As a gardener, the real test of your love of asparagus comes with the appearance of your first succulent shoots in spring. You mustn’t pick any for at least two years! Giving your asparagus crown time to build up its root system - three years is usual - in preparation for its years of productivity ahead, will test your patience, but the thrill of snapping off a spear which requires nothing but a light steaming before hitting your plate, will make you glad of your nurturing efforts.

Be prepared for a touch of seasonal maintenance in the early years, especially if female asparagus plants are revealed, producing bright clusters of tiny red seed berries in the first  year. Some gardeners will remove the girls (which produce pretty but much thinner spears than their fat male counterparts) and fill in the gaps with two year old male crowns. Others use the seed to create more plants.

For a decent supply of fresh spears throughout the growing season plant a dozen crowns per person. This will mean dedicating a good bit of room (see Step 2 below) to accommodate your asparagus patch and the beautiful drift of ferny foliage which will develop.

Follow these steps to Grow Asparagus From Seed. If you can’t muster the patience, plant two year old male crowns and harvest half of its spears the following spring. By the fourth spring you can get picking!

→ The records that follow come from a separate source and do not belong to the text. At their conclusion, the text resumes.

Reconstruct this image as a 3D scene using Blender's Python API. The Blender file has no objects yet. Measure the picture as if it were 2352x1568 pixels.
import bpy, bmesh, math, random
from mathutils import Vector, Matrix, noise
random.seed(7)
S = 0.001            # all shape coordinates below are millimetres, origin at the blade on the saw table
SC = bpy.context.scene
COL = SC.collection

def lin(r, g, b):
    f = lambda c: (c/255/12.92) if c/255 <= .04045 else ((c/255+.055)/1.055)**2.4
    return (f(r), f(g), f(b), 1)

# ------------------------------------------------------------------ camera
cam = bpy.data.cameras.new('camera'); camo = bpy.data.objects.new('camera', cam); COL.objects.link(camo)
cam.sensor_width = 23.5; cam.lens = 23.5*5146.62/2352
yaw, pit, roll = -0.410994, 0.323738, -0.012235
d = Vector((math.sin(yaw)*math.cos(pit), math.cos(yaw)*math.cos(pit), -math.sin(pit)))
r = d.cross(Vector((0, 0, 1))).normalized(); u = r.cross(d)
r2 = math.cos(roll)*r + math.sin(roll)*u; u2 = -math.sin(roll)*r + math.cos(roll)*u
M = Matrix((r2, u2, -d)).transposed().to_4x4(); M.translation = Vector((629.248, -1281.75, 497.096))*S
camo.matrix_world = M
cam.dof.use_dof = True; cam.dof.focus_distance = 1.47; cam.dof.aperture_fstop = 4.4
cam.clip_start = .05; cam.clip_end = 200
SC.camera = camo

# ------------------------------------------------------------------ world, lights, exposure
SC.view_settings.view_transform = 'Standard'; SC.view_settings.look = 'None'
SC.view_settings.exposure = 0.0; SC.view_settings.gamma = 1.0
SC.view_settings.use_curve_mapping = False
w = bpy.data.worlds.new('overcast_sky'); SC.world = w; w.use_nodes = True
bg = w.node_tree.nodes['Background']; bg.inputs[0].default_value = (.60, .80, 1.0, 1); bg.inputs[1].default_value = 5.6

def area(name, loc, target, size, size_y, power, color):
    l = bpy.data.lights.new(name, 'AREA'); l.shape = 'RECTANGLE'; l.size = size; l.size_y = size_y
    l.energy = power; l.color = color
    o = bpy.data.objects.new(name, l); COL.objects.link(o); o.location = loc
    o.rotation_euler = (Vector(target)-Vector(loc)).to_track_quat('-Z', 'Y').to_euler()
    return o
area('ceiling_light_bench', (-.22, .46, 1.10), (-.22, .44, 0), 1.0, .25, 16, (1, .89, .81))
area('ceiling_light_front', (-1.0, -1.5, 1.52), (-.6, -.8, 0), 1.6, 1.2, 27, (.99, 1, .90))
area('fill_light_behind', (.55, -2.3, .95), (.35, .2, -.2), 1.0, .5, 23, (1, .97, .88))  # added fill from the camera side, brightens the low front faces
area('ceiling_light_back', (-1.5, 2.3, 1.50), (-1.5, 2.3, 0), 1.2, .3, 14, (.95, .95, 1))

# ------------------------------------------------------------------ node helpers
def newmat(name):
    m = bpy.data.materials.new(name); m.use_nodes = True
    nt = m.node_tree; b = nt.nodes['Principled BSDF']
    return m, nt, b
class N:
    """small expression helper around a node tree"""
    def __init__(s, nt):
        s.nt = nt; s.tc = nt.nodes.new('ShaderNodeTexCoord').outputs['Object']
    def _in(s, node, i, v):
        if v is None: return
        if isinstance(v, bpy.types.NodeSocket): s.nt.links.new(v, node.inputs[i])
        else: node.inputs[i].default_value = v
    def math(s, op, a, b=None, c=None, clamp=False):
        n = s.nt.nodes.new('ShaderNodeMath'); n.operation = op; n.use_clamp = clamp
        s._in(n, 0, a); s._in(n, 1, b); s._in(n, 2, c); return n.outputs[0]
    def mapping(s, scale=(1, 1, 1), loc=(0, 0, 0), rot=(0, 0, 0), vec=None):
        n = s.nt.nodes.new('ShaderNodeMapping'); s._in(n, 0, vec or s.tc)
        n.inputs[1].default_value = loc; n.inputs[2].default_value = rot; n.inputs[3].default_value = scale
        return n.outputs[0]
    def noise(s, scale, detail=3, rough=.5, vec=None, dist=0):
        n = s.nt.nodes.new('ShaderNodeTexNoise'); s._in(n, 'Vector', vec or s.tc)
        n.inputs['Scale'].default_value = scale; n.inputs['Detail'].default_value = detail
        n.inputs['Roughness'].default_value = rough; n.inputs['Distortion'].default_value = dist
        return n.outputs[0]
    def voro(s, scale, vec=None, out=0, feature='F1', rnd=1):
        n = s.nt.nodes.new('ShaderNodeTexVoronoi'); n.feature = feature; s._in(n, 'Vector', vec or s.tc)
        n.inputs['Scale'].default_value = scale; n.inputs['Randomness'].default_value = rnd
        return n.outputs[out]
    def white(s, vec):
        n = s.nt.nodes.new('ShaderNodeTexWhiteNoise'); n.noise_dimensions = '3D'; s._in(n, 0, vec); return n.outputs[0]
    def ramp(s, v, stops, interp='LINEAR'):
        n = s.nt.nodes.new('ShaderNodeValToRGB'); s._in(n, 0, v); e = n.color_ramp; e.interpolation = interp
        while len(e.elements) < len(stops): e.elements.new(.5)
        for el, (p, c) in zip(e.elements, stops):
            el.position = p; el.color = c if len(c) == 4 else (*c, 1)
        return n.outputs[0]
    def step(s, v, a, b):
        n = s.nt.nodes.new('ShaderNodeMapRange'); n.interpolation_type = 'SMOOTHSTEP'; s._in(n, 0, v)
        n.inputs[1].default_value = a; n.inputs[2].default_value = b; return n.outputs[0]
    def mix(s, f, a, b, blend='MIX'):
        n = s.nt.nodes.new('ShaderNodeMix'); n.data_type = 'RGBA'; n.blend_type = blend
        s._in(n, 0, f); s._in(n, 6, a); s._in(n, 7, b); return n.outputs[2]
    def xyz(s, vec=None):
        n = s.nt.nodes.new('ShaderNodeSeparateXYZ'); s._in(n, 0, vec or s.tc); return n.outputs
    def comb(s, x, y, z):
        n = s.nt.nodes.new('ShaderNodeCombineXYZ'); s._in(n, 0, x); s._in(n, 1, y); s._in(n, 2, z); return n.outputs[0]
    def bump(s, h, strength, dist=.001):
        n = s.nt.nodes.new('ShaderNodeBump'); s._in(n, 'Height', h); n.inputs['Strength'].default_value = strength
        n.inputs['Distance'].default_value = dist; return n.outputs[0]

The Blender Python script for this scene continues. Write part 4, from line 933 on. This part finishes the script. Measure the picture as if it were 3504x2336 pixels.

But remember, never ever deplete all of the spears in the bed as this will eventually weaken the root system.

1.  Sow seeds in Spring when the soil temperature is around 25C (this can take up to 21 days, so don’t give up!). Fill a seed tray with a suitable seed-raising mix and place your seeds in manageable rows, covering them lightly with 5mm of soil.
2.  Transplant seedlings to 45cm apart in furrows about 20cm deep by 30cm wide, into deep, rich, well drained soil. Any rows should be 1.2m apart. Asparagus likes neutral or alkaline soil (6.5pH), so adding a touch of lime 3 weeks prior to planting can help balance any acidity in the bed.
3.  Fill in the trench as the seedlings grow taller, taking care to create enough support for the mass of ferny foliage which will develop up to 1.5m high.
4.  Remove female berry-producing plants in Autumn after the 1st year to prevent self-sowing and extra plants choking your bed.
5.  Mulch the bed with composted manure in Winter to feed the crowns ready for their spear production the following Spring.
6.  Harvesting should be avoided for the first 2 years, to allow the crowns to build up their strength. In the third year, harvest approximately half of the spears.


FAST FACTS

Named by the Ancient Greeks for it’s spear-shaped shoots, Asparagus officinalis is native to Central and Western Asia, Europe and North Africa. A known diuretic, long prized for its delicate nutty flavour, it was cultivated by the Ancient Egyptians and the Romans who believed it to be the King of Vegetables. To this day, it is associated with wealth and elegance - especially the white variety (which is the same plant grown underground without sunlight). It is a cool climate herbacious perennial which is not suitable for the tropics, but is ideal for coastal and sandy regions.